DAVID BEZMOZGIS: And the novel would become part of that conversation. And I always worried that current events would outpace what I was writing. It takes a long time to write a novel, in this instance, about three to four years. And if you want it to be current, the chances are that, you know, the world will change. And so, you take that risk.
BROOKE GLADSTONE: Can you take me a little through your thinking and your process, as you were watching the violence unfold, your awareness that things weren’t gonna be the same again?
DAVID BEZMOZGIS: All the way through, I kept hoping that I could somehow retain this construct, where the action could still take place in the summer of 2014. You know, when the protests started in the Maidan, nobody really could see that it would go quite this far, and you thought there might be a settlement, and I thought, okay, if there’s a settlement then I can make some small changes to the manuscript just to acknowledge that this thing had happened in Kiev.
But that ultimately there was no change, that the same sort of pessimism that characterizes Eastern European and Soviet people would just persist, it started to be clear that that was less and less plausible.
BROOKE GLADSTONE: So what are you going to do?

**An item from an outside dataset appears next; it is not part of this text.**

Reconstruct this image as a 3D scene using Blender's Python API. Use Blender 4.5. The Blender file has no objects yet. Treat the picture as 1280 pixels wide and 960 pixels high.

Your publisher told you that you could make changes, and we’re talking about really minor changes, up until June, 2014. That's not very far away. Do you put the date that the novel begins back? I mean, you can't start over.
DAVID BEZMOZGIS: That’s right. And before Yanukovych fled and before the Russians seized Crimea, I still thought, well, if the election happens in Kiev at the end of May and things are more or less stable, maybe I could still do what I’d planned from the very beginning. But that’s clearly not possible anymore.
And so, I think the only choice is to take it back, let’s say, to the summer of 2013, which is something I resisted all along, for other reasons that have to do with the novel that are just too convoluted to get into here. But it seemed like the lesser of two evils.
BROOKE GLADSTONE: I don't want to get into cliché here, but the question has to be asked. We’re flooded with information now, 24- hour news cycle, on and on. Do you think that the novel can really speak to contemporary events?
DAVID BEZMOZGIS: Well, it's difficult. And the question is, does digital technology enable the publishing industry to do something of the sort, maybe not in every instance, maybe not –
BROOKE GLADSTONE: But why can’t it just hurry the heck up?
DAVID BEZMOZGIS: Well, most of it has to do with marketing and publicity and the time it takes to do that, to put a catalog together.
BROOKE GLADSTONE: Okay, so it seems that the schedule at many publishers is out of step with our times. Let me quote from the end of the blog post you wrote in the New Yorker.
DAVID BEZMOZGIS: Mm-hmm.
BROOKE GLADSTONE: You said, does all this that you’ve been going through and all the challenges of this fast-paced information environment render the pursuit of a novel with political ambition a fool's errand? And, if it does, what's the cultural cost?
DAVID BEZMOZGIS: The blog post answers the question because it goes on to say what the difference is between a work of journalism, which is made of facts, and a work of fiction, which is an imaginative and moral leap from atop those facts. You can put yourself into it and you can debate whether this was right or this was wrong, if it conforms with the world, as you believe it to be, or not, whereas a work of journalism, you really can’t do that because you know that it’s based on fact and, therefore, it is what it is.
The experience for the reader, and so the experience for the culture, is different, in that you can become personally involved in this world, rather than standing and watching it objectively. It comes down to a question of empathy and identification. And if we’re no longer able to do that, if the novel is no longer able to do that, then I think it is a great cultural loss.
BROOKE GLADSTONE: David, thank you very much.
DAVID BEZMOZGIS: You’re welcome.
BROOKE GLADSTONE: David Bezmozgis is a writer and filmmaker. His novel, The Betrayers, will be published by Little, Brown and Company on September 23rd, no matter what happens.